▸ **Task statement**
Repeat all of the data precisely.

▸ **Data extract**
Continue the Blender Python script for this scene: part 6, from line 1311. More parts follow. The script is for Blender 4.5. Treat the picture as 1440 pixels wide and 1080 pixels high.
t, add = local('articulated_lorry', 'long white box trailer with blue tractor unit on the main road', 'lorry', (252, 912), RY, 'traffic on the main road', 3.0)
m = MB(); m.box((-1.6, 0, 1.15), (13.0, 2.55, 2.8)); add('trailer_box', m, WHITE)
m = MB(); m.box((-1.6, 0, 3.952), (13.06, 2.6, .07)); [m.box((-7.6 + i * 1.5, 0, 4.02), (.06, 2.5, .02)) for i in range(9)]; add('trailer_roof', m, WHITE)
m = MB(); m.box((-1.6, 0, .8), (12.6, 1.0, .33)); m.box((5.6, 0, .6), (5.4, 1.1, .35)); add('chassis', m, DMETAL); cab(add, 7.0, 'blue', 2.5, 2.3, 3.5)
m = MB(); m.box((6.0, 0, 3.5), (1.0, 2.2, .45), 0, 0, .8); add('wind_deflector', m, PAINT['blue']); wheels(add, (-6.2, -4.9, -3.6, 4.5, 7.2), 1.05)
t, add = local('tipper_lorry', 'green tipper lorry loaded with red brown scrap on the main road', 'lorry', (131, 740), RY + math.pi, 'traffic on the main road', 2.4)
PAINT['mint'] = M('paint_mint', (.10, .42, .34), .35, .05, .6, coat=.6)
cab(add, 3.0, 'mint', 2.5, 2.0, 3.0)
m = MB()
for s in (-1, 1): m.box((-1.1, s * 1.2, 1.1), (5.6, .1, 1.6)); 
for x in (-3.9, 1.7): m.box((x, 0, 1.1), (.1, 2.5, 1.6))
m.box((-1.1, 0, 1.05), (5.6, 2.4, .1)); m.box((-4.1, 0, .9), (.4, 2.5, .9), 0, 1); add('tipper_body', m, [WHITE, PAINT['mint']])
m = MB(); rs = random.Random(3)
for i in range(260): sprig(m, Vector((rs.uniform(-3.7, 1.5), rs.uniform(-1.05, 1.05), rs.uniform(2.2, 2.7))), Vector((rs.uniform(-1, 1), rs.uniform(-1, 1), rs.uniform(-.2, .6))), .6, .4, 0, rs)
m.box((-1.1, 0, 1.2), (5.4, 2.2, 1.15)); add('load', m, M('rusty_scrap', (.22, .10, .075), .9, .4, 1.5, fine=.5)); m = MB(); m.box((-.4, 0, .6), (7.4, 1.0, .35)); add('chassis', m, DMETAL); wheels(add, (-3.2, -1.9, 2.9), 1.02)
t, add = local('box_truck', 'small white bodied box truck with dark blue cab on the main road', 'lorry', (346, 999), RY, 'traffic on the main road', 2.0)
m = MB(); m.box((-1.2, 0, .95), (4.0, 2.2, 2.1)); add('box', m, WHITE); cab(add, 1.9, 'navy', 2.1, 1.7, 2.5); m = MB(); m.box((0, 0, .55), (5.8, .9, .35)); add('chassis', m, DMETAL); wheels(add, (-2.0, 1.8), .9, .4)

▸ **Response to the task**
Continue the Blender Python script for this scene: part 6, from line 1311. More parts follow. The script is for Blender 4.5. Treat the picture as 1440 pixels wide and 1080 pixels high.
t, add = local('articulated_lorry', 'long white box trailer with blue tractor unit on the main road', 'lorry', (252, 912), RY, 'traffic on the main road', 3.0)
m = MB(); m.box((-1.6, 0, 1.15), (13.0, 2.55, 2.8)); add('trailer_box', m, WHITE)
m = MB(); m.box((-1.6, 0, 3.952), (13.06, 2.6, .07)); [m.box((-7.6 + i * 1.5, 0, 4.02), (.06, 2.5, .02)) for i in range(9)]; add('trailer_roof', m, WHITE)
m = MB(); m.box((-1.6, 0, .8), (12.6, 1.0, .33)); m.box((5.6, 0, .6), (5.4, 1.1, .35)); add('chassis', m, DMETAL); cab(add, 7.0, 'blue', 2.5, 2.3, 3.5)
m = MB(); m.box((6.0, 0, 3.5), (1.0, 2.2, .45), 0, 0, .8); add('wind_deflector', m, PAINT['blue']); wheels(add, (-6.2, -4.9, -3.6, 4.5, 7.2), 1.05)
t, add = local('tipper_lorry', 'green tipper lorry loaded with red brown scrap on the main road', 'lorry', (131, 740), RY + math.pi, 'traffic on the main road', 2.4)
PAINT['mint'] = M('paint_mint', (.10, .42, .34), .35, .05, .6, coat=.6)
cab(add, 3.0, 'mint', 2.5, 2.0, 3.0)
m = MB()
for s in (-1, 1): m.box((-1.1, s * 1.2, 1.1), (5.6, .1, 1.6)); 
for x in (-3.9, 1.7): m.box((x, 0, 1.1), (.1, 2.5, 1.6))
m.box((-1.1, 0, 1.05), (5.6, 2.4, .1)); m.box((-4.1, 0, .9), (.4, 2.5, .9), 0, 1); add('tipper_body', m, [WHITE, PAINT['mint']])
m = MB(); rs = random.Random(3)
for i in range(260): sprig(m, Vector((rs.uniform(-3.7, 1.5), rs.uniform(-1.05, 1.05), rs.uniform(2.2, 2.7))), Vector((rs.uniform(-1, 1), rs.uniform(-1, 1), rs.uniform(-.2, .6))), .6, .4, 0, rs)
m.box((-1.1, 0, 1.2), (5.4, 2.2, 1.15)); add('load', m, M('rusty_scrap', (.22, .10, .075), .9, .4, 1.5, fine=.5)); m = MB(); m.box((-.4, 0, .6), (7.4, 1.0, .35)); add('chassis', m, DMETAL); wheels(add, (-3.2, -1.9, 2.9), 1.02)
t, add = local('box_truck', 'small white bodied box truck with dark blue cab on the main road', 'lorry', (346, 999), RY, 'traffic on the main road', 2.0)
m = MB(); m.box((-1.2, 0, .95), (4.0, 2.2, 2.1)); add('box', m, WHITE); cab(add, 1.9, 'navy', 2.1, 1.7, 2.5); m = MB(); m.box((0, 0, .55), (5.8, .9, .35)); add('chassis', m, DMETAL); wheels(add, (-2.0, 1.8), .9, .4)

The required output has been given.